I'm having an unbelievably hard time understanding and sorting the color profile and banding issues n the image. It looks fine on my Wide Gamut display in Photoshop, but gets into all kinds of trouble elsewhere. In the end the only way I could export it from Photoshop without banding was to.. take a screenshot... I kid you not. And I can't get the HUE/Sat right and the brightness of the top part should be dark black to dark grey, but on some displays It's just completely hidden in blackness. I'm thinking now about adding a calibration/brightness slider to my website, then I can set all the images to the same kinda of brightness and have users slide the slider to fit their monitor/viewing environment.



Take your pick, the chances of the saturation hue and brightness looking anywhere near like what I intend is highly unlikely.
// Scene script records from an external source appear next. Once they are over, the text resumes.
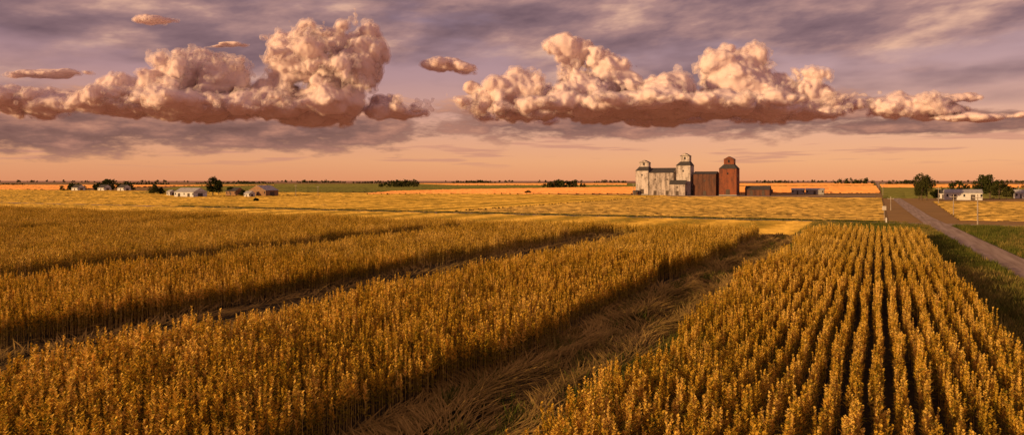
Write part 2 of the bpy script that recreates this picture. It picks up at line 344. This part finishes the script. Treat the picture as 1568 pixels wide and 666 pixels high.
m_weed=leafmat('weeds',C(.06,.075,.014),C(.12,.135,.025),C(.22,.20,.045),0.3)
mb=MB()
def litter(pa,pb,qa,qb,n):
    for i in range(n):
        q=qa+(qb-qa)*random.random()**1.7; p=random.uniform(pa,pb); x,y=pq(p,q)
        if abs(x)>.72*y+4 or y<14: continue
        fl=.8*math.sin(p*1.1+q*.25)+.6*math.sin(q*.6-p)
        a=math.pi/2-TH+fl+random.gauss(0,.35); k=max(1,math.hypot(x,y)/32); hz_=.15+.25*math.sin(p*2.1+.7*math.sin(q*.5))
        blade(mb,(x,y,random.uniform(.03,.16)+max(0,hz_)),(math.cos(a),math.sin(a),random.uniform(-.05,.4)),random.uniform(.6,1.7),.03*k,0,.08,2)
litter(-16.4,-9.2,12,122,28000); litter(-41,-31.2,12,114,9000)
mb.obj('straw_litter',[m_straw])
def grass(mb):
    for i in range(26):
        a=random.uniform(0,6.28); r=random.uniform(0,.35); b=random.uniform(0,6.28)
        blade(mb,(r*math.cos(a),r*math.sin(a),0),(math.cos(b)*.4,math.sin(b)*.4,1),random.uniform(.25,.7),.03,0,.25)
    return [m_weed]
m_dry=leafmat('dry_grass',C(.13,.12,.03),C(.25,.20,.05),C(.42,.30,.09),0.25)
def grass2(mb): grass(mb); return [m_dry]
cg=mkcoll('grass_tufts',grass,4)
for i in range(4):
    mb=MB(); mb_m=grass2(mb); mb.obj('grass_tufts_part1%d'%i,mb_m,coll=cg)
n=28000; p=rng.uniform(5.3,45,n); q=rng.uniform(10,170,n); x=p*CT+q*ST; y=-p*ST+q*CT
Lx=np.array([a[0] for a in L]); Ly=np.array([a[1] for a in L]); Rx=np.array([a[0] for a in Rr]); Ry=np.array([a[1] for a in Rr])
lx=np.interp(y,Ly[::1],Lx); rx=np.interp(y,Ry,Rx)
ok=infrust(x,y,8)&~((x>lx-.4)&(x<rx+.4))
V=np.column_stack([x[ok],y[ok],np.full(ok.sum(),.02)])
p2=rng.uniform(-16,-9,2500); q2=rng.uniform(10,122,2500); e=rng.random(2500)<.5; p2=np.where(e,p2,-9.7+rng.normal(0,.4,2500))
x2=p2*CT+q2*ST; y2=-p2*ST+q2*CT; o_=infrust(x2,y2)
V=np.concatenate([V,np.column_stack([x2[o_],y2[o_],np.full(o_.sum(),.02)])])
p3=rng.uniform(-220,5.5,8000); q3=np.where(rng.random(8000)<.5,rng.uniform(168,170.5,8000),rng.uniform(177,179,8000)); 
p4=rng.uniform(-12,5.5,5000); q4=rng.uniform(127,170,5000)
p3=np.concatenate([p3,p4]); q3=np.concatenate([q3,q4]); x3=p3*CT+q3*ST; y3=-p3*ST+q3*CT; o_=infrust(x3,y3)
V=np.concatenate([V,np.column_stack([x3[o_],y3[o_],np.full(o_.sum(),.02)])])
n=len(V); pv=topq(V[:,0],V[:,1]); patch=np.sin(pv[0]*.35+1.3*np.sin(pv[1]*.07))+rng.normal(0,.7,n)
scatter('grass',V,rng.uniform(0,6.28,n),rng.uniform(.6,1.4,n)*np.where(pv[1]>166,.6,1),np.where(patch>0.4,rng.integers(4,8,n),rng.integers(0,4,n)),cg)
# ---------------- trees
m_bark=simple_mat('bark',C(.08,.055,.035),C(.16,.11,.07),4,0.9,(1,1,.3))
m_fol=leafmat('tree_foliage',C(.025,.032,.01),C(.05,.06,.017),C(.10,.095,.03),0.2)
def crown(mb,cx,cy,z0,z1,rad,nl,ls):
    cl=[]
    for i in range(12):
        t=random.random(); zz=z0+(z1-z0)*t; rr=rad*math.sin(math.pi*min(.95,(.2+.75*t)))*random.uniform(.25,.85); a=random.uniform(0,6.28)
        cl.append((cx+rr*math.cos(a),cy+rr*math.sin(a),zz,rad*random.uniform(.28,.5)))
    for i in range(nl):
        c=random.choice(cl); v=Vector((random.gauss(0,1),random.gauss(0,1),random.gauss(0,1))).normalized()*c[3]*random.uniform(.55,1.1)
        b=Vector(c[:3])+v
        if b.z<z0*.7: continue
        d=Vector((random.gauss(0,1),random.gauss(0,1),random.gauss(0,1))).normalized(); e=d.orthogonal().normalized()*ls*.5; d=d*ls*.6
        mb.add([b-d,b-e,b+d,b+e],[(0,1,2,3)],1)
    return cl
def tree(u,v,h,rad,name='deciduous_tree',nl=1500):
    x,y=g(u,v); e=empty(name,x,y,random.random()*6)
    mb=MB(); cl=crown(mb,0,0,h*.28,h*.95,rad,nl,max(.4,rad*.14)); fol=mb.obj('crown',[m_bark,m_fol],parent=e)
    mb=MB(); mb.cyl((0,0,0),(0.1,0,h*.4),h*.03,h*.02,8); mb.cyl((.1,0,h*.4),(0,.1,h*.8),h*.02,h*.006,6)
    for c in cl[:8]: mb.cyl((.05,0,h*random.uniform(.2,.5)),c[:3],h*.01,h*.003,5)
    mb.obj('trunk',[m_bark],parent=e)
for u,v,h,r in [(236,299,6,3.4),(246,299,4.5,2.5),(326,300,11,5),(335,299,8.5,4),(352,300,5,3),(372,301,3.5,2),(1411,307,12,3.9),(1419,307,11,3.6),(1407,306,9,2.8),
   (1433,306,4.5,2.8),(1503,303,12,5),(1516,304,11,5),(1530,305,8.5,4.4),(1541,305,6,3.4),(1550,303,5,3),(809,297,2,2.5),(392,309,1.2,1.2)]:
    tree(u,v,h,r)
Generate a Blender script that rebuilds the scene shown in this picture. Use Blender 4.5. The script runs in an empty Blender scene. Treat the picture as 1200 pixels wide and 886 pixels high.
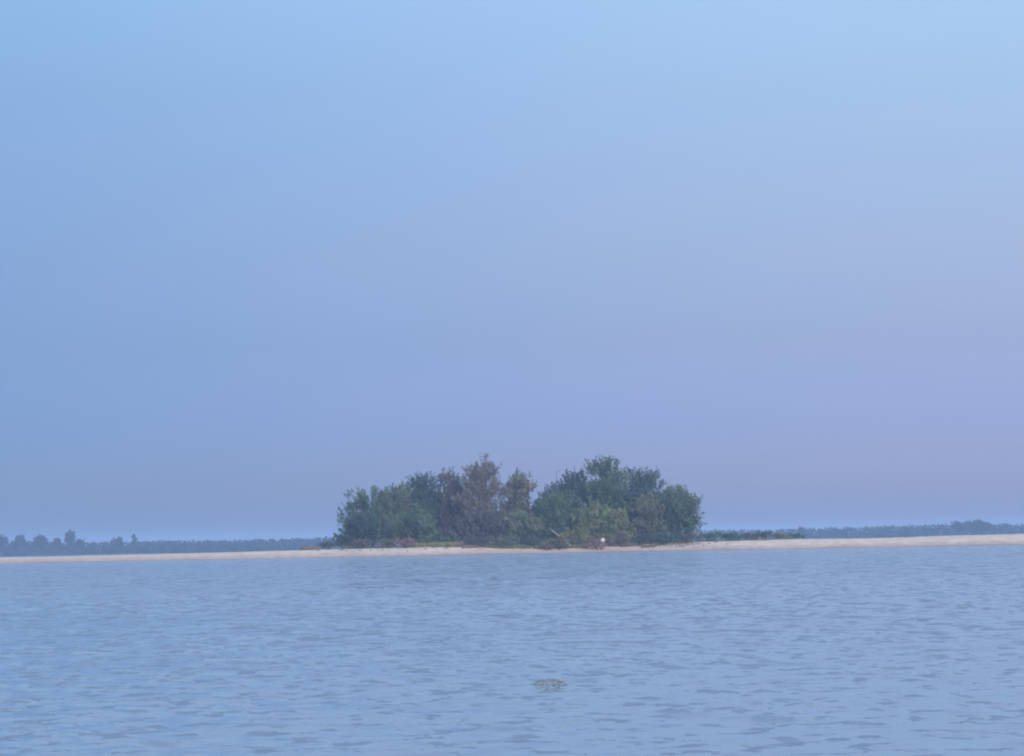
import bpy, bmesh, math, random
import numpy as np
from mathutils import Matrix, Vector

S = bpy.context.scene
COL = S.collection
random.seed(7)
RNG = np.random.default_rng(11)

# ------------------------------------------------------------------ camera
CAM_Z = 1.3
FOC = 3000.0                      # focal length in photograph pixels (1200 wide)
HORIZON_V = -195.0                # horizon below the picture centre
PITCH = math.atan(195.0 / FOC)
ROLL = math.radians(1.05)
_R = Vector((1, 0, 0)); _U = Vector((0, -math.sin(PITCH), math.cos(PITCH))); _F = Vector((0, math.cos(PITCH), math.sin(PITCH)))
_r = _R * math.cos(ROLL) - _U * math.sin(ROLL)
_u = _R * math.sin(ROLL) + _U * math.cos(ROLL)
cam = bpy.data.cameras.new('camera')
cam_ob = bpy.data.objects.new('camera', cam); COL.objects.link(cam_ob)
M = Matrix((_r, _u, -_F)).transposed().to_4x4(); M.translation = Vector((0, 0, CAM_Z))
cam_ob.matrix_world = M
cam.sensor_width = 36; cam.lens = 36 * FOC / 1200.0
cam.clip_start = 0.5; cam.clip_end = 20000
S.camera = cam_ob

# ------------------------------------------------------------------ sky, sun, exposure
SUN_EL, SUN_AZ = math.radians(20), math.radians(160)
w = bpy.data.worlds.new('World'); S.world = w; w.use_nodes = True
nt = w.node_tree; N = nt.nodes; L = nt.links
sky = N.new('ShaderNodeTexSky'); sky.sky_type = 'NISHITA'; sky.sun_disc = False
sky.sun_elevation = SUN_EL; sky.sun_rotation = SUN_AZ
tc = N.new('ShaderNodeTexCoord'); sp = N.new('ShaderNodeSeparateXYZ'); L.new(tc.outputs['Generated'], sp.inputs[0])
zf = N.new('ShaderNodeMath'); zf.operation = 'MULTIPLY'; zf.inputs[1].default_value = 1.0; L.new(sp.outputs['Z'], zf.inputs[0])
# colour correction of the clear sky by elevation, bluer and paler towards the horizon than the model
RAMP_L = [(0.0000, (0.263, 0.456, 1.143)), (0.0133, (0.263, 0.456, 1.143)), (0.0460, (0.263, 0.430, 1.004)), (0.0791, (0.286, 0.444, 0.886)), (0.1120, (0.362, 0.504, 0.881)), (0.1445, (0.466, 0.591, 0.931)), (0.1765, (0.559, 0.697, 0.996)), (0.2065, (0.669, 0.846, 1.129)), (0.3420, (2.111, 1.999, 1.974)), (0.5000, (4.193, 3.603, 3.178)), (0.7071, (6.969, 5.938, 5.001)), (0.9063, (9.029, 7.889, 6.644)), (0.9962, (8.191, 7.339, 6.348))]
RAMP_R = [(0.0000, (0.630, 0.675, 1.542)), (0.0133, (0.630, 0.675, 1.542)), (0.0460, (0.594, 0.649, 1.428)), (0.0791, (0.727, 0.700, 1.150)), (0.1120, (0.931, 0.865, 1.163)), (0.1445, (1.064, 1.036, 1.290)), (0.1765, (1.257, 1.246, 1.423)), (0.2065, (1.493, 1.474, 1.603)), (0.3420, (2.687, 2.346, 2.138)), (0.5000, (5.337, 4.229, 3.442)), (0.7071, (8.870, 6.971, 5.417)), (0.9063, (10.182, 8.547, 6.915)), (0.9962, (9.237, 7.951, 6.607))]
def ramp(stops):
    r = N.new('ShaderNodeValToRGB'); r.color_ramp.interpolation = 'LINEAR'
    e = r.color_ramp.elements
    while len(e) < len(stops): e.new(0.5)
    for k, (p, c) in enumerate(stops):
        e[k].position = p; e[k].color = (*c, 1)
    L.new(zf.outputs[0], r.inputs[0]); return r
ra, rb = ramp(RAMP_L), ramp(RAMP_R)
mr = N.new('ShaderNodeMapRange'); mr.interpolation_type = 'SMOOTHSTEP'
mr.inputs['From Min'].default_value = -0.42; mr.inputs['From Max'].default_value = 0.42; L.new(sp.outputs['X'], mr.inputs['Value'])
mx = N.new('ShaderNodeMix'); mx.data_type = 'RGBA'
L.new(mr.outputs[0], mx.inputs['Factor']); L.new(ra.outputs[0], mx.inputs['A']); L.new(rb.outputs[0], mx.inputs['B'])
vm = N.new('ShaderNodeVectorMath'); vm.operation = 'MULTIPLY'
L.new(sky.outputs[0], vm.inputs[0]); L.new(mx.outputs['Result'], vm.inputs[1])
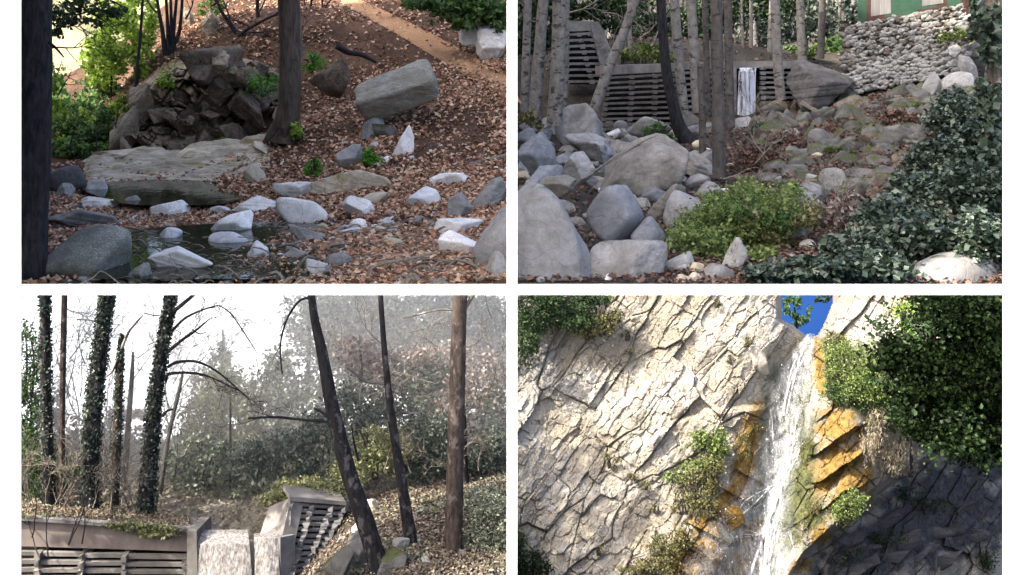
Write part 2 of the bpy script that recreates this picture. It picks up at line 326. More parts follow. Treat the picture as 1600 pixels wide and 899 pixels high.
M['concrete_pink'] = plain_mat('pinkish_concrete', (.13, .108, .096), (.27, .23, .205), 1.6, .3, .03, zs=.4)
M['crib'] = plain_mat('crib_concrete', (.06, .055, .05), (.15, .14, .125), 2, .4, .03)
M['crib_dark'] = plain_mat('stained_crib_concrete', (.08, .08, .08), (.20, .195, .19), 2, .4, .03)
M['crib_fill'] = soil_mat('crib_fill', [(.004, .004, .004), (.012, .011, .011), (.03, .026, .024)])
M['pool'] = water_mat('pool_water', (.017, .021, .009), .05, 3.2, .18); M['pool'].node_tree.nodes['Principled BSDF'].inputs['IOR'].default_value = 1.26
# ---------------------------------------------------------------- white border strips built as a wall, ground, added sun-blocking rise
YW = 10.0
g = Geo()
def plate(px0, py0, px1, py1):
    a = P(px0, py1, YW); b = P(px1, py0, YW); g.add(*box((a[0], YW, a[2]), (b[0], YW + .02, b[2])))
plate(-260, -420, 32, 900); plate(1568, -420, 1860, 900); plate(792, -420, 808, 900)
plate(32, 445, 792, 461); plate(808, 445, 1568, 461); plate(32, -420, 792, -330); plate(808, -420, 1568, -330)
tag(obj('white_border', *g.get(), M['white'], loc=(0, YW, -5), smooth=False), 'flat white border strips built as a wall with four large openings, two above two', 'wall')
V, F = box((-120, -120, -5.4), (120, 9.9, -5.3)); obj('ground', V, F, M['floor'], kind='structure', smooth=False)
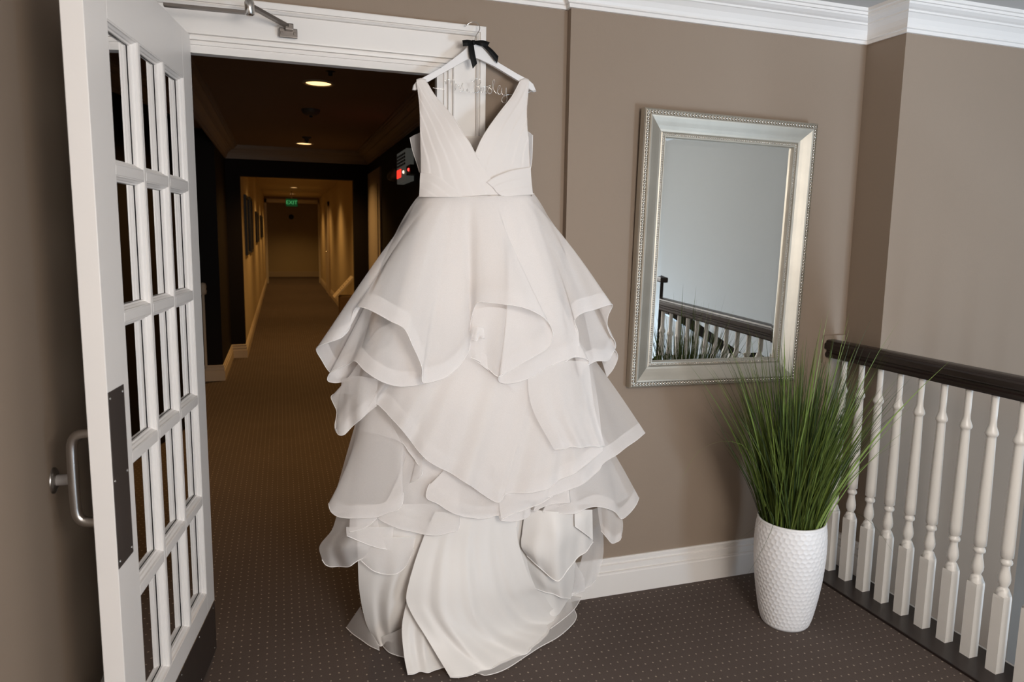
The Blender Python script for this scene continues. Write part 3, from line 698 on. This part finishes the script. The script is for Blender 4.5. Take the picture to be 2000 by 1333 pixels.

It looks nice here is all I can say! And I think my Display is pretty accurately setup


And the garish original.. I was young!



The above shows where your gamma lies, the columns show blur together at around 1.8 on a Mac



All of the above Squares just be just barely visible, and the background should be pure black. If the sun is out you will need to draw curtains for this. Currently I can't see the first square but the others are baaaaarely visible.
Gamma test stolen from www.Lagom.nl

And same with this:

You should see faint checkers on each square, I can't see the last one, but the others are visible.